On Wednesday 5 December, the Qatar Central Bank published its new regulation for digital banks.
The 35-page document sets out the purpose of a digital bank, the regulation required for it to operate in Qatar, and the process through which institutions can get a Qatari digital banking license.
To become licensed, a prospective digital bank must show a commitment to providing affordable access to financial services and promoting financial inclusion for unserved or underserved segments.
Digital banks must also have their headquarters in Qatar and have the majority of their Board of Directors resident in the country; this, along with strict anti-money laundering and financial crime regulations, is intended to limit fraud and make it easier to hold institutions accountable.

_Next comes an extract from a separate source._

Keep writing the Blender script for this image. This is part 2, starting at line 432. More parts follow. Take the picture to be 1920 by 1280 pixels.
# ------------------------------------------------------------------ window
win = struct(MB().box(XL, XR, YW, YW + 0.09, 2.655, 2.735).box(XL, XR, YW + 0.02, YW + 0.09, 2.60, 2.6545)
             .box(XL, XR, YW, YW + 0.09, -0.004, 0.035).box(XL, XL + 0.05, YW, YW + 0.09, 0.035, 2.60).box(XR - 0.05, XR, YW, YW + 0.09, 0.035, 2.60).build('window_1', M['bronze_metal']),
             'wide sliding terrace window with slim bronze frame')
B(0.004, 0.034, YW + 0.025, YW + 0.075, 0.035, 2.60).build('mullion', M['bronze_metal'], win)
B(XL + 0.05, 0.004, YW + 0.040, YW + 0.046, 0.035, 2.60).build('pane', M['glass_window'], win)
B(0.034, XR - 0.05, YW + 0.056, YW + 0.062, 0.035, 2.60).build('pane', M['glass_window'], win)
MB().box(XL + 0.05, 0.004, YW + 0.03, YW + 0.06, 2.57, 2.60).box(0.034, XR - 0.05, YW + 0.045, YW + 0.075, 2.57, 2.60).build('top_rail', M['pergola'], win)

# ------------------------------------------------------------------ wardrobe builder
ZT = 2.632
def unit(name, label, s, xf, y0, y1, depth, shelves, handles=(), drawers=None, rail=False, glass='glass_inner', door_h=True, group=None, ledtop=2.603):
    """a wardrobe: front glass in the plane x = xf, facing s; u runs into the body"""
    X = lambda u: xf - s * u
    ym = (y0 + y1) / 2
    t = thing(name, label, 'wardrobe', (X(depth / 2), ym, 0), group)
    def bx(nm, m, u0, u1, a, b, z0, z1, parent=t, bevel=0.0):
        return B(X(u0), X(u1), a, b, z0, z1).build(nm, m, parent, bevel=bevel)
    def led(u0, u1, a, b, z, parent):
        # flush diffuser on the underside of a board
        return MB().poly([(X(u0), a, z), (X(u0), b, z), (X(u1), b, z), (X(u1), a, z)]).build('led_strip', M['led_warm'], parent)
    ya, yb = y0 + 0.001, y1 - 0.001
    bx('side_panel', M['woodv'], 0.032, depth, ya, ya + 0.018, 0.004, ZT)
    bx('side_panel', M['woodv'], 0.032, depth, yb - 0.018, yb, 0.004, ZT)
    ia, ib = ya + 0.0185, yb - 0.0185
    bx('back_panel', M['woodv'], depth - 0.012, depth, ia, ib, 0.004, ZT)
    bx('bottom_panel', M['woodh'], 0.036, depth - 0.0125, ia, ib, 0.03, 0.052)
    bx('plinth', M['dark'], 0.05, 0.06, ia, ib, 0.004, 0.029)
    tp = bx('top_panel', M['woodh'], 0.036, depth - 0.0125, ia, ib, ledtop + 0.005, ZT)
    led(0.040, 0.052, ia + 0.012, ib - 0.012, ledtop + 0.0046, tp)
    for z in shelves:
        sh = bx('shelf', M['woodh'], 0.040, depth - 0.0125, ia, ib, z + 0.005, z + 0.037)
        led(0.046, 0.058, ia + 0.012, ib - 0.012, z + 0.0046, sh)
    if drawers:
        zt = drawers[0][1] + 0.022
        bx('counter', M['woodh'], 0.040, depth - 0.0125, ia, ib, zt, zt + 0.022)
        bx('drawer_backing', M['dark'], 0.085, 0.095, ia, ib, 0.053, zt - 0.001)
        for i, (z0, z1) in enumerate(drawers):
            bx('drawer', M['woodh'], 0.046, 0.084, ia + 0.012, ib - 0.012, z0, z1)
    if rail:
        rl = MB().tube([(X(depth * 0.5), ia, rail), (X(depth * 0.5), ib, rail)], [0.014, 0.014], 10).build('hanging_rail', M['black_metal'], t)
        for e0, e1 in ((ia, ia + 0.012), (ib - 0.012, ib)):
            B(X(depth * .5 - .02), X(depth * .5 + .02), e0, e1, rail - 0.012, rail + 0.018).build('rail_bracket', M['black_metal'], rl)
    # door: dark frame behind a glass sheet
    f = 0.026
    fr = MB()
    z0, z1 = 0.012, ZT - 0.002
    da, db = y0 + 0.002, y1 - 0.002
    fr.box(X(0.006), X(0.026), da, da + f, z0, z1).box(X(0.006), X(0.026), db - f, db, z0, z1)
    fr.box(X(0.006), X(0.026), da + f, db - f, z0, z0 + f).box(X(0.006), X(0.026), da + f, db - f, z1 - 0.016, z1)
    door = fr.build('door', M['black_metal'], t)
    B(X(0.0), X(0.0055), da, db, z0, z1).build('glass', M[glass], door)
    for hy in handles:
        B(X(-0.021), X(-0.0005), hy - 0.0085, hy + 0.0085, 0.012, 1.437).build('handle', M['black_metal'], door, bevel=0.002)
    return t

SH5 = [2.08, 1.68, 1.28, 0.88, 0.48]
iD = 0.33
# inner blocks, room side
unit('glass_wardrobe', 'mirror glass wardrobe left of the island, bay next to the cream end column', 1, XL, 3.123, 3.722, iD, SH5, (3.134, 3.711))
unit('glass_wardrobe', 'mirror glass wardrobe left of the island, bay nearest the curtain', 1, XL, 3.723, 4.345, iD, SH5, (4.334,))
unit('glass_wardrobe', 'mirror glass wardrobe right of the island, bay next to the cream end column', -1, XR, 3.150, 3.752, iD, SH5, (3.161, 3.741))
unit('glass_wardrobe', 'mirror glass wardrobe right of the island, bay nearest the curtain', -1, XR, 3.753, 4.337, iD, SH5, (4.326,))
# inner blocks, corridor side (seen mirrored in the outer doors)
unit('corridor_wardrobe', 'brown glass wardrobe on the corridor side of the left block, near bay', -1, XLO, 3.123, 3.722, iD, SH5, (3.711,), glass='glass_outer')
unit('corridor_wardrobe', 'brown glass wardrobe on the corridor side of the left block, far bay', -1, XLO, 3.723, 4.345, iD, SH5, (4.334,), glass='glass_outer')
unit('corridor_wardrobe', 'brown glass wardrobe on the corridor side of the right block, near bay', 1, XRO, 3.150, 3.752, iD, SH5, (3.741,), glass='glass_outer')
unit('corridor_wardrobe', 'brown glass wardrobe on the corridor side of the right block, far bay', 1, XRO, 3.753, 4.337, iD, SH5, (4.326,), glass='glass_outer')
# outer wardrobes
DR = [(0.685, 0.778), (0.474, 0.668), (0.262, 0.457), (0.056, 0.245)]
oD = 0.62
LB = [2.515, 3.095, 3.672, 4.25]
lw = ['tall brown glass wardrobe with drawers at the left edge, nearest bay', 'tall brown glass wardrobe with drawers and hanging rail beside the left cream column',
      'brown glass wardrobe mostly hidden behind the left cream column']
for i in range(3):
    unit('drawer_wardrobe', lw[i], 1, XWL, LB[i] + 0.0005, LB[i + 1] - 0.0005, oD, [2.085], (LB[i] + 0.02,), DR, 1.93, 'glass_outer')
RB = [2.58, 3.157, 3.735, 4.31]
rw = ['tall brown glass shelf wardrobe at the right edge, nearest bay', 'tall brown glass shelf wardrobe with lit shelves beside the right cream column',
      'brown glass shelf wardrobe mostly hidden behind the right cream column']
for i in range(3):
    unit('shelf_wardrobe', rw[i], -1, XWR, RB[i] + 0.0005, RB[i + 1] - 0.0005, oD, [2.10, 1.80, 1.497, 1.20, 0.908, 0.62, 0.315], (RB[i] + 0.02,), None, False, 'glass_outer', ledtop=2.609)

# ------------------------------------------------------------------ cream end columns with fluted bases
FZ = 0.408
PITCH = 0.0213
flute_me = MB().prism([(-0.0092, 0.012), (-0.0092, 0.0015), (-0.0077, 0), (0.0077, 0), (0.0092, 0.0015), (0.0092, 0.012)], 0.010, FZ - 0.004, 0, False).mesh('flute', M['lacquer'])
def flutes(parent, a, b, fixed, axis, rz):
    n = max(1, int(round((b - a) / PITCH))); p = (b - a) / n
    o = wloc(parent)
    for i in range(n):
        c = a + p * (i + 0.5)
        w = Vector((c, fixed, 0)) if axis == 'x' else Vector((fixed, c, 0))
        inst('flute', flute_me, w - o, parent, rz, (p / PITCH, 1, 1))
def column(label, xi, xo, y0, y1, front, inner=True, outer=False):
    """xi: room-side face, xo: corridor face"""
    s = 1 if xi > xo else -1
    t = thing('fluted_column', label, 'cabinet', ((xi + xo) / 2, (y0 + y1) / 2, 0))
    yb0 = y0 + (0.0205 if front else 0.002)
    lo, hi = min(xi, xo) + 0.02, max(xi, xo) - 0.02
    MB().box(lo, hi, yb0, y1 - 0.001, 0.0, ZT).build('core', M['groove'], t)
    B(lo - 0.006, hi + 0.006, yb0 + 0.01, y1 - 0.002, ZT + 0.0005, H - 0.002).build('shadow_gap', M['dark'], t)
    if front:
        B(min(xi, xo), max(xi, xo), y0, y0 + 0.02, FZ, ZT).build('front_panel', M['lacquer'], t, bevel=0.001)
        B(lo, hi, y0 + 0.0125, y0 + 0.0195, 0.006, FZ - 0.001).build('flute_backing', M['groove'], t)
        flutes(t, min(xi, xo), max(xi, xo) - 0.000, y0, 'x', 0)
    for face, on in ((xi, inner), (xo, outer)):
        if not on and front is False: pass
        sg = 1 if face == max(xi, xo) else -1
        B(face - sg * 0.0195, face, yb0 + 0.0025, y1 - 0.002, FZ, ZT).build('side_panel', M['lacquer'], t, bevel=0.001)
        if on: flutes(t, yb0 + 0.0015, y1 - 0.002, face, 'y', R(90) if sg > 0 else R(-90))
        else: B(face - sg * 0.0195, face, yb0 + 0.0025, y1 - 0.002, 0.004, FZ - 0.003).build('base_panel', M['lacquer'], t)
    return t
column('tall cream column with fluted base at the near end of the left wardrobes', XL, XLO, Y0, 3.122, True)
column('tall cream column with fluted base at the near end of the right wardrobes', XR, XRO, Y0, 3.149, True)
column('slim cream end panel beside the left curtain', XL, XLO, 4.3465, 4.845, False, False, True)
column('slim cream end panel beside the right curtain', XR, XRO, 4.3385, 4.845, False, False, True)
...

Digital banks are often seen as more prone to collapse or fraud because of a lack of regulation and low barriers to entry, making it easy to set up fraudulent institutions to evade taxes or launder money. The framework focuses on improving access to finance and lowering barriers to entering the banking industry without compromising safety – which is especially crucial to increase access for small and medium-sized enterprises (SMEs) that are often underserved by major institutions.
In a statement, the Qatar Central Bank praised digital banks’ commitment to “promoting financial inclusion and providing exceptional financial services that cater to the needs of all segments of society,” highlighting their key role in ensuring even small companies can access banking services.
Qatar, which published similarly significant regulations on DLT and AI use in finance earlier this year, may be set to play a key role in the digitisation of finance by publishing clear but not overly restrictive legislation on new technology.